Jake Neu, the script coordinator for the MOB, said Graham is a topical issue for Tulsa and they take him seriously, whereas the shows seek to poke fun at these issues.
“When you do satire, some people are going to get offended because they don’t understand or it hits too close to home,” he said.
Neu, a Martel College senior, said he knew this show was important for students who felt betrayed after Graham left Rice for Tulsa.
“All the Rice fans were looking forward to us doing something about Todd Graham,” Neu said. “[Originally] we didn’t know how to approach it, but Dante’s Inferno had just the right amount of satire and just having fun with the show.”
During the show, Neu said he did not notice excessive booing from Tulsa during the show or any animosity during the second half of the game.
The MOB started performing satirical shows in 1970, and while shows are frequently negatively received by some audience members, the 1973 Rice-Texas A&M football game remains the most extreme case, Throckmorton said. The band came onto the field in various hats and rubber boots, mocking the corps’ strict military uniform, and made a fire hydrant formation on the field, playing “Where, Oh Where Has My Little Dog Gone?” in reference to A&M’s collie mascot, Reveille.
After that halftime performance, A&M fans assaulted two band members, tore Rice flags from stadium poles and surrounded the band. The MOB had to be escorted by police to a tunnel and wait for the Aggie fans to exit the stadium before they could leave.
Throckmorton said the intent of the shows is to entertain the crowd without hurting feelings, which happened at the Rice-University of Houston game in 2001 when the MOB’s show made fun of the university’s quality of education as being sub-par.
“I’ve taken a little bit of direction from that show, and that’s why we generally try to use, like I thought we were doing with this show, a couple of misdirection segments,” he said. “Then, in the end, it’s about them.”
Throckmorton said this show differed from the usual performance in that it focused on one subject, Graham. MOB performances do not typically devote the whole show to one subject, and instead provide misdirection in a couple of segments by making fun of Rice, politics or the news. Throckmorton said this show, however, was tempered by not having all punch lines directed at Graham — the show included jabs at recently-departedTexas A&M coach Dennis Franchione.

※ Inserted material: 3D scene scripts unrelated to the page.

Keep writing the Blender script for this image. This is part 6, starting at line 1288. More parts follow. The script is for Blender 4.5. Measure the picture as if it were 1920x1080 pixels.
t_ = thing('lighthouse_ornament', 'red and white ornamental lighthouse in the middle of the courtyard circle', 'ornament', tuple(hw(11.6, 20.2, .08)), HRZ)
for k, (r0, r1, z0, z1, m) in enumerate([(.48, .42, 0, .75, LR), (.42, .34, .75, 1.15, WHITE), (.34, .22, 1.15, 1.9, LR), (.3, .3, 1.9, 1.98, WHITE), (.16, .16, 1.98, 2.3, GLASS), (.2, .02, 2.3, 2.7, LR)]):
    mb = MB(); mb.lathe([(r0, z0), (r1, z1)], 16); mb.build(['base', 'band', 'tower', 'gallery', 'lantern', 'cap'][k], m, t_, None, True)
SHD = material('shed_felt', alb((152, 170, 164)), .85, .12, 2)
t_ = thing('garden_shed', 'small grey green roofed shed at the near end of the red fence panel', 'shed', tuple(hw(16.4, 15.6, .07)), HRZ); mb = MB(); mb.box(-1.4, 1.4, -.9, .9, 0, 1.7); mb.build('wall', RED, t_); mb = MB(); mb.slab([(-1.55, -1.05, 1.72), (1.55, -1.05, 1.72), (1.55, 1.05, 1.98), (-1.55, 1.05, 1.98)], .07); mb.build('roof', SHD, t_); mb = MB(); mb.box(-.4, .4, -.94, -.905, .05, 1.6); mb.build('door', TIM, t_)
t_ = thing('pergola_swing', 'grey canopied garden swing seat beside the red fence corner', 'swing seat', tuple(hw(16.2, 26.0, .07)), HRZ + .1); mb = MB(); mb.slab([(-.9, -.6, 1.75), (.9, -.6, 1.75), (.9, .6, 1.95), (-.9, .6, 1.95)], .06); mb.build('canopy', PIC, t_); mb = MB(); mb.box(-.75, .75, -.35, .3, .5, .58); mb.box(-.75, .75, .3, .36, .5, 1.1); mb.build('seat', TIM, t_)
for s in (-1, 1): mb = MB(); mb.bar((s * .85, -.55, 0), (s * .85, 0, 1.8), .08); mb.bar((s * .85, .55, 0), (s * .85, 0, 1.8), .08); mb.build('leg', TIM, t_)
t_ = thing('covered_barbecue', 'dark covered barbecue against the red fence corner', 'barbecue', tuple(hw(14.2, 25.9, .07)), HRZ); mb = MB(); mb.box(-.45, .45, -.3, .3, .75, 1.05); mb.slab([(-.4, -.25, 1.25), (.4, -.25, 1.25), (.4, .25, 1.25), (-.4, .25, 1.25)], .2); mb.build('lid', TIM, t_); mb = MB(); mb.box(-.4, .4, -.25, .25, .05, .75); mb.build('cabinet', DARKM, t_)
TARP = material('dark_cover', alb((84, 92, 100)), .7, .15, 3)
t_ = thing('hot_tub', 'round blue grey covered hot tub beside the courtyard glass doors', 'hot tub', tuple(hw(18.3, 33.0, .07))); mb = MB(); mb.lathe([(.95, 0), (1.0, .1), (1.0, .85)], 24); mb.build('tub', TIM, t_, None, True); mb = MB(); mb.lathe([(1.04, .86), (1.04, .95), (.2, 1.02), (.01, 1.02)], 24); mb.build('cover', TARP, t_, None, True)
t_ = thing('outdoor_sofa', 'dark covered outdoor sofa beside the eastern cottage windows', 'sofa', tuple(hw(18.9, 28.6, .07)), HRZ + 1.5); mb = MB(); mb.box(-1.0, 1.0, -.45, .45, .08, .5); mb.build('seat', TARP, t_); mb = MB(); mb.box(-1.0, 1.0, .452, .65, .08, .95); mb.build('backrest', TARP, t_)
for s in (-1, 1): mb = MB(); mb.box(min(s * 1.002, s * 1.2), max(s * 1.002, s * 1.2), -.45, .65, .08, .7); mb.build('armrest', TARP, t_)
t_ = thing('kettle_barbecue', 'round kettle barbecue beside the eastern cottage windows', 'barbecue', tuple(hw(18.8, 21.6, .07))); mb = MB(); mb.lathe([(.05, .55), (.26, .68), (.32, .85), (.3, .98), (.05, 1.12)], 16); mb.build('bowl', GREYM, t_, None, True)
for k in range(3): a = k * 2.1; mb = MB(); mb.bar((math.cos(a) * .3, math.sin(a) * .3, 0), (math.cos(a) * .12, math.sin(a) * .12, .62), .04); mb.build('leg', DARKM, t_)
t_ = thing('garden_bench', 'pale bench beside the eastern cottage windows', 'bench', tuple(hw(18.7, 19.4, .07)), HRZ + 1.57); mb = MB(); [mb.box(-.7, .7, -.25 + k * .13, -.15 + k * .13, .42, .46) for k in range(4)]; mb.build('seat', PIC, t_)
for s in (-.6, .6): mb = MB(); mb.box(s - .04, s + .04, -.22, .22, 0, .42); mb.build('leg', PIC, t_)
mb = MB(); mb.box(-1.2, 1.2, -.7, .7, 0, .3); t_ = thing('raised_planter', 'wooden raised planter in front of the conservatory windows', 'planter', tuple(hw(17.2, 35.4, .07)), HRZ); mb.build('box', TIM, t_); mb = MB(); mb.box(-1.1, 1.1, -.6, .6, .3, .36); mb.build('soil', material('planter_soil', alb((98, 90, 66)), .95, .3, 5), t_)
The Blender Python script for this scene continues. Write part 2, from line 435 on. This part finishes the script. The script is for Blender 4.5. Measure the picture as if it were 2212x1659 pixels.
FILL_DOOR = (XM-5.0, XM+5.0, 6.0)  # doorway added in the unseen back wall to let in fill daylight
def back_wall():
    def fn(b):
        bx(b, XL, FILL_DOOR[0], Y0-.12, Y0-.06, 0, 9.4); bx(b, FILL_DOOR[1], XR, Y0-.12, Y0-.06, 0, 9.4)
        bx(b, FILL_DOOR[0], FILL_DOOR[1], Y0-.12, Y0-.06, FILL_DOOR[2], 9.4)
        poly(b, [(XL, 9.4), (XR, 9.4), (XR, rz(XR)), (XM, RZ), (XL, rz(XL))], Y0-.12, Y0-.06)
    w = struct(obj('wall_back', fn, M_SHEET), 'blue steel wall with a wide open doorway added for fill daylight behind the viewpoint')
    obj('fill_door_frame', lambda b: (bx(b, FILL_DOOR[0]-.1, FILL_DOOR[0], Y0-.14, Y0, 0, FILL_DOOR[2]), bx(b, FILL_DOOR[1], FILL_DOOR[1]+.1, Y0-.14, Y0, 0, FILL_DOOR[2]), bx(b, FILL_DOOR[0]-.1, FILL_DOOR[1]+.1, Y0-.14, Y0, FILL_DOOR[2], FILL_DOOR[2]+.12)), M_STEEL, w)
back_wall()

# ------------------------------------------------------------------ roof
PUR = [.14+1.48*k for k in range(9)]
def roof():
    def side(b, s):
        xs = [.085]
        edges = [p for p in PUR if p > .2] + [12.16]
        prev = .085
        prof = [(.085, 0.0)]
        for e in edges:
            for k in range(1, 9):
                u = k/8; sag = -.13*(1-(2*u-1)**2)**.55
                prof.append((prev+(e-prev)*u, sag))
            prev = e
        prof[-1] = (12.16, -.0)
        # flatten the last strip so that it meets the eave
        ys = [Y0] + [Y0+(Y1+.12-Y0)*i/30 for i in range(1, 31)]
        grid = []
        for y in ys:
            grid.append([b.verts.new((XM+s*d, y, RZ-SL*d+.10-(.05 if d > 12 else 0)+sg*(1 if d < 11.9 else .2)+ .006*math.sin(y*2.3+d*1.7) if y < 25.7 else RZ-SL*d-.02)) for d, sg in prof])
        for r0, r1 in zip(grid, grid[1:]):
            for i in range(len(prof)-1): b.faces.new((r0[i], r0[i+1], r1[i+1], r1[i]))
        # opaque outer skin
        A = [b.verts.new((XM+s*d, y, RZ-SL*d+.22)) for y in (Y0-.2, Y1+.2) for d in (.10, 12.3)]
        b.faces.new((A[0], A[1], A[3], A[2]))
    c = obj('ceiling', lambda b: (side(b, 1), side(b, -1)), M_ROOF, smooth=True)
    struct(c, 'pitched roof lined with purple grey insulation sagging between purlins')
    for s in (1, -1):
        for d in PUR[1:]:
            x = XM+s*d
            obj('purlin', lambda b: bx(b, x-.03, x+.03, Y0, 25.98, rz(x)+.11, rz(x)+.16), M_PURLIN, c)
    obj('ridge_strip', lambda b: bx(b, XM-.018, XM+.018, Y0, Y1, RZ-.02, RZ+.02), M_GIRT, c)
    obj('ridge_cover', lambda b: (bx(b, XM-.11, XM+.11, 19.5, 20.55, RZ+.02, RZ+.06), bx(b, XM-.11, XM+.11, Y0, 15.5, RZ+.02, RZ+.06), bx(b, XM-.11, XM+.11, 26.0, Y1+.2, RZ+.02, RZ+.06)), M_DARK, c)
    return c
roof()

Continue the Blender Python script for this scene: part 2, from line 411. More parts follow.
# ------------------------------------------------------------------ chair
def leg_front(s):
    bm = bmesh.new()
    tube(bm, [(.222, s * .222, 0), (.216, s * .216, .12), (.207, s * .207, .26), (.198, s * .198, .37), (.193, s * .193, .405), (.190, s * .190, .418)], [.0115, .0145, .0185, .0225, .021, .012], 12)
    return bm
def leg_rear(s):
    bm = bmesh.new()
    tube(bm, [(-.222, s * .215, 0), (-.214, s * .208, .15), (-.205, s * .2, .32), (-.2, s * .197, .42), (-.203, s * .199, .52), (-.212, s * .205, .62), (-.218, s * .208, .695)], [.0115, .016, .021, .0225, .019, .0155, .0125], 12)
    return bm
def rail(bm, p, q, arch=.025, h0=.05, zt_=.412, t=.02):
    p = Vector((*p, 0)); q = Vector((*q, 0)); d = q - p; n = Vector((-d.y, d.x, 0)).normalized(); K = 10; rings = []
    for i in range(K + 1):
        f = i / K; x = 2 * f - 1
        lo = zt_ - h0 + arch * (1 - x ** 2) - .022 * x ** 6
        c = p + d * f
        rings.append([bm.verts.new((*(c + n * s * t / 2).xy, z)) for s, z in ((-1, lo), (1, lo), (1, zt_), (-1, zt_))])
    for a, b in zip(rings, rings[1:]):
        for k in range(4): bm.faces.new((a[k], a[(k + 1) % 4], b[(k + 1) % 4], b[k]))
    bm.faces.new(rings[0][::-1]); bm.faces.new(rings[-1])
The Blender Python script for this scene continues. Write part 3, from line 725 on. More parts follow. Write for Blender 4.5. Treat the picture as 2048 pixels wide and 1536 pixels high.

“If you can imagine what just the random Rice student standing at the game could’ve made up to say, it would have been much edgier than what the band said, as an understatement,” Throckmorton said. “The general feel of things is that [Tulsa is] shocked that a band would make fun of somebody. I’m surprised anyone can be surprised.”
He said it remains to be seen what this complaint will mean for the band. Rice has been in C-USA for three years and this is the first complaint the band has received in the conference.
Throckmorton said he has received three e-mails so far, one of which is from a Tulsa student. He said he normally receives complaints every couple of shows, and he expects to receive more letters in the mail or through the President’s Office or Athletic Director Chris DelConte.
Dean of Undergraduates Robin Forman said Tulsa’s Athletic Director Bubba Cunningham called DelConte to express his displeasure with the show’s content, but no one from Tulsa has contacted him about the performance. The response from Rice, however, has been positive, he said.
“The sense I’ve gotten is that they view this as one of the more entertaining shows the MOB has done recently,” Forman said.
Martel College junior Matt Feaga said the show was edgier and more cohesive than the MOB shows he sees at most games without being overly offensive. If the MOB functions to represent students’ opinions, he said they did the issue justice.
“Maybe I’m biased, but I thought it didn’t really cross any lines except for maybe when they called him a douchebag at the end,” Feaga said. “I think [Tulsa] is being overly sensitive about it.”